The assurance yesterday from the Trinidad and Tobago Police Service (TTPS) that border security and crime detection efforts will remain intact despite the removal of the US radar system offers a degree of comfort to a population eager for solutions to crime.
Yet it also prompts a familiar and uneasy question: Have we not heard this before?
In recent months, local authorities credited the US-installed AN/TPS-80 G/ATOR system with enabling the interception of significant drug shipments - among them a haul in the Caroni Swamp valued at more than TT$171 million.
The suggestion now is that the intelligence-led successes and operational momentum of that period can be sustained using existing local resources.
One can only hope that this is indeed so. But experience urges caution.
For decades, the national discourse on crime has been punctuated by confident declarations of progress, often followed by a return to troubling realities.
Our history is replete with so-called “game-changing” interventions which, once withdrawn, expose the same porous borders and structural weaknesses that predated them.

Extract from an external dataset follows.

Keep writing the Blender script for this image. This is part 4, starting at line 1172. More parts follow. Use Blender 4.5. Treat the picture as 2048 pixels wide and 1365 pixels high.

In assessing the present moment, it is necessary to confront an uncomfortable possibility: That the US's primary purpose for having its radar here for four months may not have been about us.
While the TTPS has emphasised its utility in the fight against narcotics, international observers have pointed to its value as a tactical asset for monitoring airborne threats amid regional tensions.
If so, its removal underscores a sobering truth - that Trinidad and Tobago may have been a temporary beneficiary of a broader geopolitical strategy, rather than the architect of a durable national security solution.
That reality leaves us, once again, confronting longstanding limitations with national security assets.
This, ultimately, strikes at the heart of the matter.
A national security framework cannot rest on arrangements that are, by their nature, temporary.
The 2025 State of Emergency and the presence of US assets may have brought a measure of relief from the unprecedented violence of 2024, but neither was ever intended to be permanent.
The removal of the radar should therefore be viewed not as a setback, but as a moment of reckoning.
Trinidad and Tobago’s relationship with the United States remains important, but it must evolve beyond episodic support.
What is required is structured, sustained cooperation aimed at building domestic capacity - investment in training, forensic capability, intelligence systems and institutional strength - rather than reliance on foreign tools.
Recent alignment with US regional strategies may have placed this country in a position of diplomatic comfort, which, it is hoped, would translate into substantive, long-term benefits with real value.
But ultimately, any credible path forward must encompass social intervention, judicial efficiency and a resilient maritime framework that does not vanish when external priorities shift.
The desire for a safer nation is universal.
But hope for long-term gains against criminals must be anchored in systems that are built, maintained and owned locally.
If the US radar did, in fact, enhance our ability to intercept narcotics and illegal firearms, then its departure returns us to a familiar starting point.
Genuine confidence in local law enforcement's ability to control crime will only come when the country can point to a security architecture forged on its own soil, by its own institutions, in service of its own lasting stability.